Working on retainer...

Can anyone give me some advice about working on retainer. Anything would be helpful.

Thanks

…doesn’t anyone have some info? Lauren G? Anyone? Anyone…?

Don’t you get paid less while on retainer?

I’ve never worked on retainer but my understanding is that you are basically guaranteed a certain amount of billable work in a predetermined period. I don’t think the company pays you the cash all at once though. My guess is there is some kind of payment schedule.

(On the weekend fewer people respond. Also, the unregisterd forum is not as active as the others. You’re much better off registering and posting under the general section.)

I work on retainer for a small start up company while we work out their initial product line.

The previous guest poster is correct, in that a retainer is a contract that binds you to working on the specific clients project for a predetermined amount of time. Depending on how you set up the contract you can make more or less than standard pe-project quoting. Generally it does provide a more reliable and steady flow of work if freelancing or moonlighting. Generally you will be paid in monthly intervals, but this is dependent on the contract. It is also important to have a legal contract written up, so that the client can not find a loop hole and get out of paying. IE have a lawyer look over their contract or use one of your own.

first job out of school was freelance haggled into retainer. monthly set fee for one year. came n went as i chose except for client meetings. max 40 hr week. o/t separate. went great. more they need you the better the contract.

Thanks for the replies.

So, on a retainer, is it common to be paid in advance, or is this out of the ordinary.
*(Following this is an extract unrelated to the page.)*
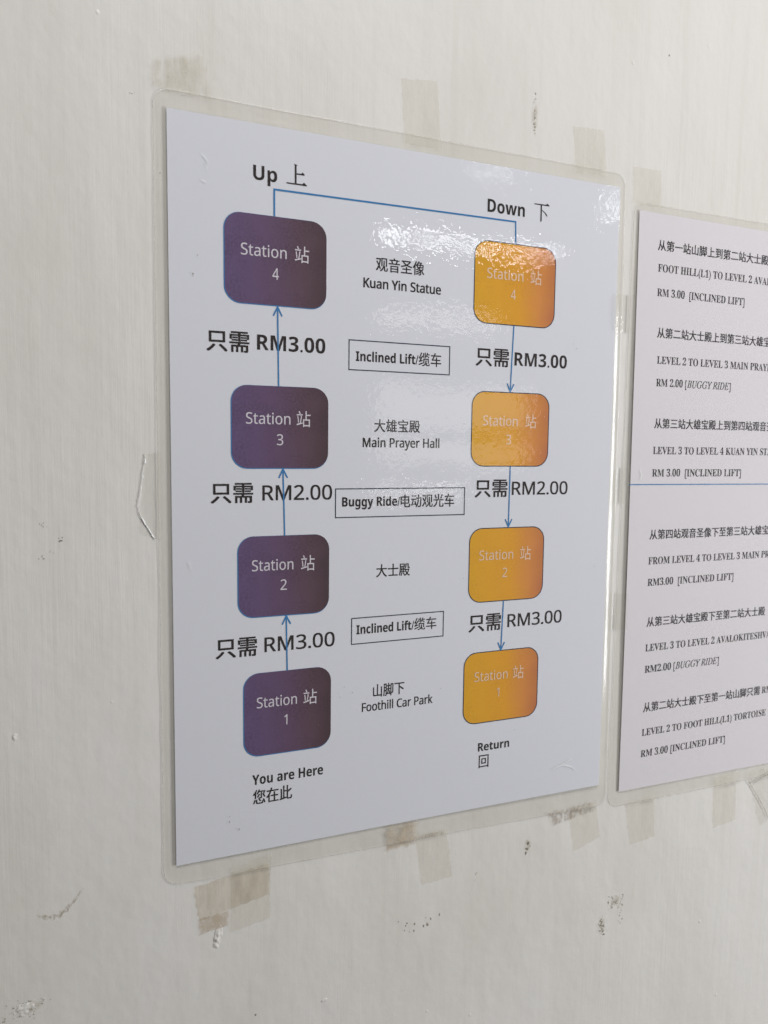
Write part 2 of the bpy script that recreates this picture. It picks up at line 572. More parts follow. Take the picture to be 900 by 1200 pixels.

I’ve had clients ask if I would work on retainer, but have usually negotiated a project fee based contract because I’m not really familar with the ins and outs of retainers.

Sounds like a good way to go though. Can anyone pass a sample contract this way?

Thanks.

You try to make things as far to your benefit as possible in case things go poorly. Like the company goes bankrupt and pulls the plug.
Most ideal is for example you obtain say a $5000 retainer, then bill them every two weeks if possible versus every month.

This makes it harder on their accounts receivable, but if you worked say
30 hours for 4 weeks at $100. That’s a bill for $12,000.

If the company is slow paying and you work another month and have not been paid yet, you are now up to $24,000.

The company goes bankrupt and you get left as an unpaid creditor.

If you billed every two weeks your bill is now $6,000 which is better because it’s a smaller number and then you expect to be paid in 2 weeks no excuses.

Even better is you bump your billing rate and give them an incentive to pay on time. Say you tell them your bill out rate is $110. Then your bill is $6600, but you give them $600 off to pay within 7 days. It cost you nothing and you get paid faster because of the 8-9% discount.

If you don’t get paid promptly, cut it off quick. Do not cut them any slack.
If they miss a tradeshow of deadline, it’s their fault for not paying you on time. A key thing to learn, which is often after you have been burned once is keep on top of your billing. Be professional and polite. No payment, no CAD files, no printouts and key is to write in a few clauses as far in your court as possible.

If things go wrong that the dispute is settled in your jurisdiction, you own all rights until you are paid in full. You paid 80%, not good enough, you still own the intellectual property.

People are lazy. You write the contract, that puts things in your court. If they write the contract, then it puts things in their court. This puts you in
a better situation to put in as much as you can.

If you have the risk tolerance you could pay for any models and mark them up 25%. It’s some fairly easy money, but if you don’t get paid, you have a nice $13,000 worth of urethane castings of a gardening shovel or laptop mouse.